Opinião

Não passarás!

Há coisas que se dizem para provocar. Outras, para testar os limites. E há aquelas que, mesmo embrulhadas em supostas metáforas, denunciam exatamente o que se quer: mandar calar, governar com autoritarismo, refazer o País à imagem de quem o quer dominar.

Falar em “três Salazares” não é apenas falta de noção. É falta de memória. E, pior do que isso, é desrespeito. Pelos que sofreram e pelos que resistiram para que hoje todos possam falar — até os que dizem disparates.

Falar em um Salazar que seja é desrespeitar a história e aqueles que a viveram por dentro, sem escolha. Os que foram obrigados a ir para a guerra. Os que morreram em nome de uma pátria que não os ouvia.

Invocar “três Salazares” como solução para o país atual é cuspir na memória também dos antigos combatentes. Dos que perderam a juventude no mato, muitos sem perceberem porquê. Dos que ainda hoje carregam o peso de uma guerra que o regime dizia ser por “orgulho nacional”, mas que foi, na verdade, uma teimosia fascista sem lógica nem dignidade.

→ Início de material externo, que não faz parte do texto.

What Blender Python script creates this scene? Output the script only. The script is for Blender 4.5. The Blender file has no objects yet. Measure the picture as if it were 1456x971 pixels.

Há quem brinque com a história porque nunca a viveu. Porque nunca foi preso por pensar diferente. Porque nunca precisou de fugir. O Tarrafal não foi uma piada. E essas referências revelam muito mais sobre quem fala do que sobre o país atual.

Caro ouvinte, é nestas alturas que a democracia exige mais de nós: que não normalizemos o que é perigoso. Que não relativizemos o que é grave. E que saibamos dizer, com firmeza: não passarás!